The difference in the two books is remarkable. One is a lightweight, disposable mystery – forgotten immediately upon turning the final page. The other is a classic example of hardboiled literature, which I’ve thought about often after reading it. It was as if Upton went to bed as Agatha Christie and woke up as Cornell Woolrich.
THE BIG TOUR
In the hard-drving world of professional golf, even a golden boy must learn to win . . .
Son of a barroom-brawling Montauk fisherman, Duff came across as a gentleman born to wealth and privilege. A brash, cocky golden boy and darling of the media they compared to Nicklaus. Golf was his greatest pleasure in life, the one thing he did perfectlyly, a poor boy’s ticket out – pure. Until he saw it played like a rigged game on grass where the only rule was not getting caught and big money was for the taking.
But after a golf lesson Vegas Mob-style all but shatters his pro dreams, Duff struggles desperately to regain the old form only he believes he can recapture. An unscrupulous Dr. Feelgood prescribes a witche’s brew of performance-enhancing drugs, and Duff is bankrolled by his high school sweetheart – a model with no portfolio but plenty of cash and cocaine and some very dangerous friends.
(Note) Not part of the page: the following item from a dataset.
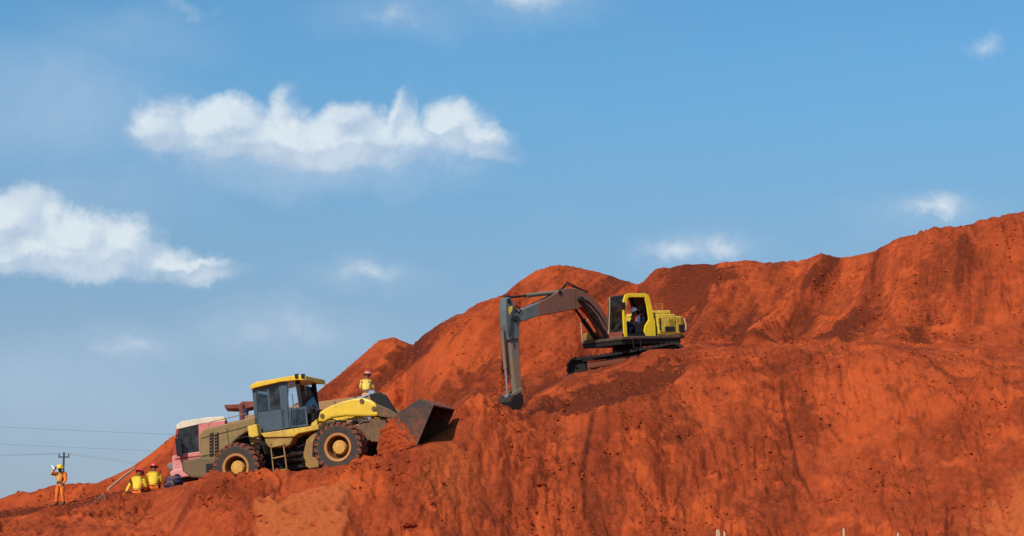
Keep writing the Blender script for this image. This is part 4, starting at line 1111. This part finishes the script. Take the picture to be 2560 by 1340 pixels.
# boom
bw = 0.24
boom_f = polyE([(1298, 806), (1283, 800), (1284, 786), (1300, 776), (1345, 757), (1348, 790)], 0.24)
boom_m = polyE([(1345, 757), (1380, 739), (1400, 726), (1418, 720), (1440, 721), (1440, 773), (1425, 776), (1348, 790)], 0.24)
boom_r = polyE([(1440, 721), (1462, 729), (1482, 744), (1500, 764), (1518, 794), (1535, 838), (1515, 842), (1498, 806), (1478, 786), (1460, 777), (1440, 773)], 0.24)
MB().prism(boom_f, -bw, bw).build('boom_nose', M_exgrey, X, 0.03)
MB().prism(boom_m, -bw - .004, bw + .004).build('boom', M_exboom, X, 0.03)
def tri_strips(up, lo_, y0, y1, nm, m):
    mb = MB()
    for i in range(len(up) - 1): mb.prism(polyE([up[i], up[i + 1], lo_[i + 1], lo_[i]], 0.24), y0, y1)
    return mb.build(nm, m, X)
tri_strips([(1440, 721), (1462, 729), (1482, 744), (1500, 764), (1518, 794), (1540, 845)], [(1440, 773), (1455, 766), (1468, 770), (1482, 784), (1498, 806), (1520, 845)], -bw + .004, bw - .004, 'boom_heel', M_exboom)
cylinder_part('boom_cylinder', ptE(1518, 842, 0.36), ptE(1452, 748, 0.36), 0.085, 0.62, X, M_black, M_dark)
cylinder_part('boom_cylinder', ptE(1500, 862, -0.36), ptE(1434, 766, -0.36), 0.095, 0.62, X, M_black, M_dark)
cylinder_part('arm_cylinder', ptE(1398, 730, 0), ptE(1268, 744, 0), 0.085, 0.62, X, M_exstick, M_dark, label='pale arm cylinder along the top of the boom')
MB().prism(polyE([(1388, 733), (1400, 722), (1412, 722), (1408, 735)], 0), -0.12, 0.12).build('cylinder_bracket', M_dark, X, 0.01)
# hoses along the boom top
random.seed(5)
for k in range(4):
    p0 = [(1304 + k * 3, 775 - k), (1330 + k * 4, 759), (1360, 746 + k), (1398, 728), (1418, 712 - k * 2), (1440, 718), (1470, 731)]
    MB().tube([Vector(ptE(a_, b_ + random.uniform(-2, 2), -0.18 + k * 0.11)) for a_, b_ in p0], 0.02, 6).build('hydraulic_hose', M_black, X, smooth=True)
# stick
tri = [[(1266, 746), (1272, 742), (1279, 746), (1291, 772), (1264, 776)], [(1264, 776), (1291, 772), (1298, 800), (1299, 845), (1274, 850), (1266, 815)]]
st_o = MB()
for q in tri: st_o.prism(polyE(q, 0.2), -0.2, 0.2)
st_o.build('stick_head', M_exgrey, X, 0.02)
MB().prism(polyE([(1276, 850), (1298, 846), (1304, 978), (1298, 990), (1290, 986), (1282, 915)], 0.14), -0.14, 0.14).build('stick', M_exstick, X, 0.02)
MB().prism(polyE([(1272, 768), (1281, 764), (1282, 782), (1273, 786)], 0.21), 0.202, 0.212).build('warning_label', M_hi, X)
cylinder_part('bucket_cylinder', ptE(1256, 826, 0), ptE(1269, 992, 0), 0.075, 0.56, X, M_exstick, M_chrome, 0.04)
MB().prism(polyE([(1266, 988), (1274, 992), (1299, 978), (1294, 970)], 0), -0.24, -0.18).build('bucket_link', M_exstick, X, 0.01)
MB().prism(polyE([(1266, 988), (1274, 992), (1299, 978), (1294, 970)], 0), 0.18, 0.24).build('bucket_link', M_exstick, X, 0.01)
MB().tube([ptE(1292, 795, -0.30), ptE(1292, 795, 0.30)], 0.11, 14).build('stick_pin', M_dark, X, smooth=True)
bkx = empty('bucket', None, X)
bq2 = polyE([(1290, 988), (1268, 992), (1260, 1006), (1264, 1022), (1280, 1036)], 0)
MB().sheet(bq2, 0.035, -0.4, 0.4).build('shell', M_dark, bkx)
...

If drugs don’t put an end to Duff – she and the Feds will . . .
By never letting his characters take the easy way out, and by forcing them to experience the consequences of their actions, Upton drags us over a crude eighteen hole course of betrayal and dispair in a foursome with Jim Thompson, David Goodis, and James M. Cain – you just know bad things are going to happen.
Don't expect sportsmanship and Rockyesque endings here – this is a wild ride through the rough where you bet with you life and and every club shaft in your bag is a serpent in disguise.